A couple of years ago, I noticed the hard money types at The Wall Street Journal editorial page hyping the “runaway inflation” signaled by this single datapoint, which was refuted by the rest of the data (not to mention that there were turkey supply constraints—unmentioned by the WSJ, of course— that drove up the cost that year):
We keep hearing that inflation has not gotten out of control despite all the Federal Reserve’s money creation over the last few years, but there’s at least one place where you’re seeing pretty substantial inflation.I thought that was about as concise an example of misleading with anecdotes as you could find, and then I read this 2011 headline from MoneyNews, also a right-wing outlet:
Higher Thanksgiving Prices Show True Inflation Rate
Chittum points out that media outlets tend toward more dramatic angles, writing, “Your chances of getting your byline noticed are higher with a story that reads ‘Turkey prices gobble up more of Thanksgiving bill’ than with ‘Thanksgiving bill flat.’” That’s why you get the former headline on a story saying that a typical Thanksgiving dinner for 10 costs 28 cents more than the previous year, before adjusting for inflation.

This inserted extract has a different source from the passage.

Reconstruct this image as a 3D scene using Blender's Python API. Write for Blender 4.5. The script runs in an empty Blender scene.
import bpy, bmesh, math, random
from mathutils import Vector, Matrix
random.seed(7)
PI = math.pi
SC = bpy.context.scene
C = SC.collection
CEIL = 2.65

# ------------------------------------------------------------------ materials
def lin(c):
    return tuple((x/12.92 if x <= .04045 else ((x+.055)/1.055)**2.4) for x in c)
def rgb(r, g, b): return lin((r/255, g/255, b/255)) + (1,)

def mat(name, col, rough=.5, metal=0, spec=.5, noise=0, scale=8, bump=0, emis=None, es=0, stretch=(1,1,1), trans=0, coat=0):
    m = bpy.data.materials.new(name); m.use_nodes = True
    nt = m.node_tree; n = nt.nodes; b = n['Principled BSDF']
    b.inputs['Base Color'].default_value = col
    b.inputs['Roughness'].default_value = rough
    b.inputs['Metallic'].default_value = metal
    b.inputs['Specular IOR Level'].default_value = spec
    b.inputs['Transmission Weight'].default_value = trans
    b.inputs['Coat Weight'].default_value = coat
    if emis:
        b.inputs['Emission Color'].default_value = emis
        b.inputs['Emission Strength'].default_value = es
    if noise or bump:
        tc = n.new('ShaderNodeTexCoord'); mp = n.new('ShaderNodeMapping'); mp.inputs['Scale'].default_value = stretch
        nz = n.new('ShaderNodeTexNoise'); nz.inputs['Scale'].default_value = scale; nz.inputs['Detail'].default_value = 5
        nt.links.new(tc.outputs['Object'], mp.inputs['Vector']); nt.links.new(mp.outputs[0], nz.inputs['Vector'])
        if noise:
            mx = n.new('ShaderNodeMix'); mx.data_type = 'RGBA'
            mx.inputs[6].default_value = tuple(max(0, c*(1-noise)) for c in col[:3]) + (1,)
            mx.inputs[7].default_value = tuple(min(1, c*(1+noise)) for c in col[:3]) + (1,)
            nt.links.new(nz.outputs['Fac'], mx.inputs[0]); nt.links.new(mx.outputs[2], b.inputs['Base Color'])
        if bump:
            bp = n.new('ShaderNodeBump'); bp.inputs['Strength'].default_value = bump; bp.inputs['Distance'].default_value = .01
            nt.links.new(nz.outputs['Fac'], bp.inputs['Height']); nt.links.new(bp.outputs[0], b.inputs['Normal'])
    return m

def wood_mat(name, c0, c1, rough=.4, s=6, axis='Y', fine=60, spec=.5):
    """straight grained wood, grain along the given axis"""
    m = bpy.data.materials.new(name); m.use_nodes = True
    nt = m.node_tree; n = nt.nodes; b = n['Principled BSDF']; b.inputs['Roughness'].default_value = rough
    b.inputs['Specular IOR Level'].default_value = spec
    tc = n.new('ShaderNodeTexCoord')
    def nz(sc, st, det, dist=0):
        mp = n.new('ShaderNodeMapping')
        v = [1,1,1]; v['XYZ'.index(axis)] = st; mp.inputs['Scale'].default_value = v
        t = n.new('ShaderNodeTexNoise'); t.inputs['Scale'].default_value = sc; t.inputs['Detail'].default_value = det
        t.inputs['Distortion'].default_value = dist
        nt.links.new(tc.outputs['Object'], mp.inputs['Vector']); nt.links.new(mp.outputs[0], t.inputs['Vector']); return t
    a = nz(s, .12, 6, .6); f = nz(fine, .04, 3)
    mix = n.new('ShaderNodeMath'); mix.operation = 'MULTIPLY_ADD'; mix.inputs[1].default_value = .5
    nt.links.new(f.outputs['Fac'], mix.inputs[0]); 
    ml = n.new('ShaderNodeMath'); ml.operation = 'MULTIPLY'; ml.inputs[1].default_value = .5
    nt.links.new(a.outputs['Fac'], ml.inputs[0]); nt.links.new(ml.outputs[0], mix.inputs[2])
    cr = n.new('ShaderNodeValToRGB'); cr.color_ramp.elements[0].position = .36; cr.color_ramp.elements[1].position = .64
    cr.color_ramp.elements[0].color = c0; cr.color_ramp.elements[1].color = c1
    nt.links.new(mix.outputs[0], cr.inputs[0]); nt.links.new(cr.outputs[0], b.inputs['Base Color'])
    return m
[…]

There’s also “plain old journalistic innumeracy,” both in the sense of journalists often being bad at math and not really understanding mathematical concepts:
Thanksgiving prices count a dozen foods out of the hundreds the Bureau of Labor Statistics surveys to come up with overall food costs. They’re such a statistically insignificant sample that they’re not very meaningful.
I used to have fun annually with a similar story, lampooning that idiotic “lost productivity” figure that a career consulting company issued a press release about every year before the NCAA basketball tournament.
The point both times: Think critically—always, but especially when you’re reading a press release.